Despite SCOTUS Decision Problems Still Loom

On 25 June the Supreme Court of the United States took a bold step into the 21st Century. It was on that date that they decided the sentencing of youth offenders to life without parole was cruel and unusual punishment.

This ruling is a truly momentous one, a step into the modern age for a juvenile justice system that seems to have lost its way over the years. There are, however, many more issues that still need to be addressed. One of the first and foremost among these is the propensity for racial profiling. The fact that African Americans tends to outnumber members of all other ethnicities when it comes to juveniles sentenced to life without parole is a disturbing statistic.

The Sentencing Project puts that stat under a microscope with their new report, the first-ever survey of juveniles serving life without parole.

Politics365 had a recent piece by Larry Miller, a man known for his work on The Philadelphia Tribune. Take a look at it:

The study, The Lives of Juvenile Lifers: Findings from a National Survey, determined that along with the racial disparity was a tendency on the part of judges to impose sentences without judicial discretion, and the defendants were generally exposed to excessive levels of violence in their homes and communities, high levels of physical abuse, and significant social and economic deprivations.

According to the report, a third of the more than 1,000 defendants surveyed were raised in public housing, 18 percent were not living with a close adult relative before their incarceration and some reported being homeless. More than half witnessed weekly violence in their neighborhoods and less than half were attending school at the time of their arrest.

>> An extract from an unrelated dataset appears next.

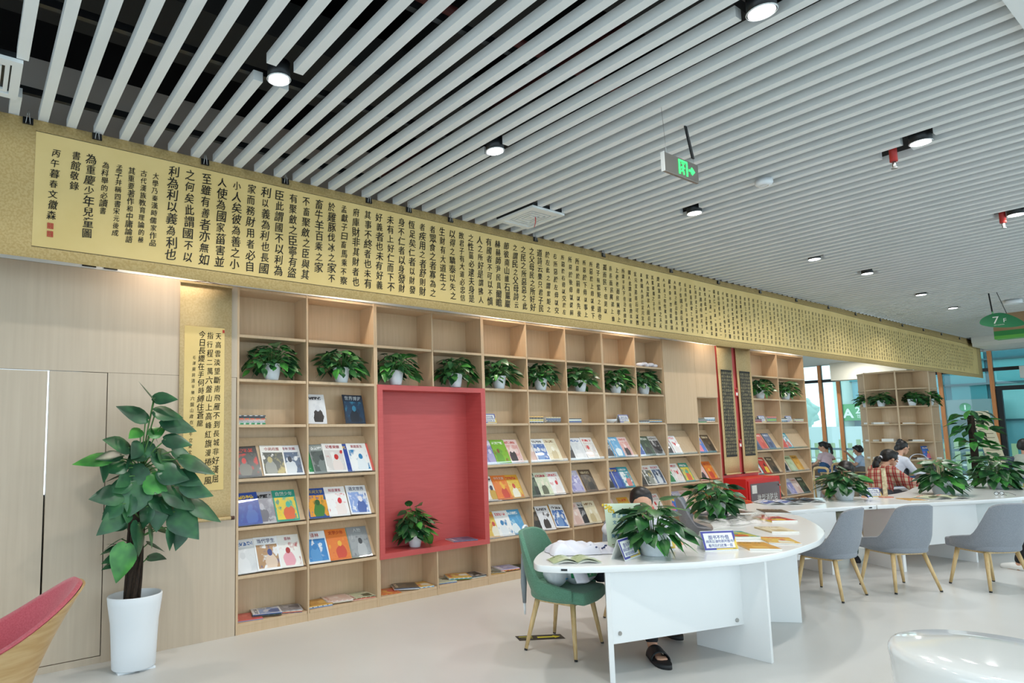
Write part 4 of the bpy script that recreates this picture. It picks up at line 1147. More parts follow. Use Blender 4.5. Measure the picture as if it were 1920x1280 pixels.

More disturbing is the proportion of African Americans serving juvenile life without parole sentences for the killing of a white person: 43.4 percent. Conversely, white juvenile offenders with Black victims are only about half as likely to receive a sentence of life without parole.

These findings support the growing body of work on the subject that has been accumulating since the 1980s. The direct impact of early life experiences is obvious. The disproportionate sentencing is a problem whose treatment is long overdue. The battles for equality that brought us figures like Dr. King are not finished; they just don’t grab as many headlines these days.

“The large number of individuals sentenced to juvenile life without parole represents the dismantling of the founding principles of the juvenile justice system,” said Marc Mauer, executive director of the Sentencing Project in a press release. “These youth were failed by systems intended to protect children.

Many juveniles sentenced to life without parole first suffer from extreme socioeconomic disadvantage, and are then sentenced to an extreme punishment deemed unacceptable in any other nation. Miller v. Alabama and Jackson v. Hobbs, the cases behind the ruling involved Evan Miller and Kuntrell Jackson, both of whom were sentenced when they were 14 years old. Miller was convicted of killing a man in Alabama; Jackson was convicted of being an accomplice in a robbery that ended in murder in Arkansas.”

Here in the U.S. we excel at incarceration. In Louisiana we have the highest rate of prisoners to population in the world, triple that of Iraq. We lock up more of our citizens nation-wide than any other developed country. The list goes on and on.

The problem is that incarceration is not the answer- something shown by every reputable study done over the last three decades or so. We’re great at locking people up; what we need to be is great at rehabilitating them.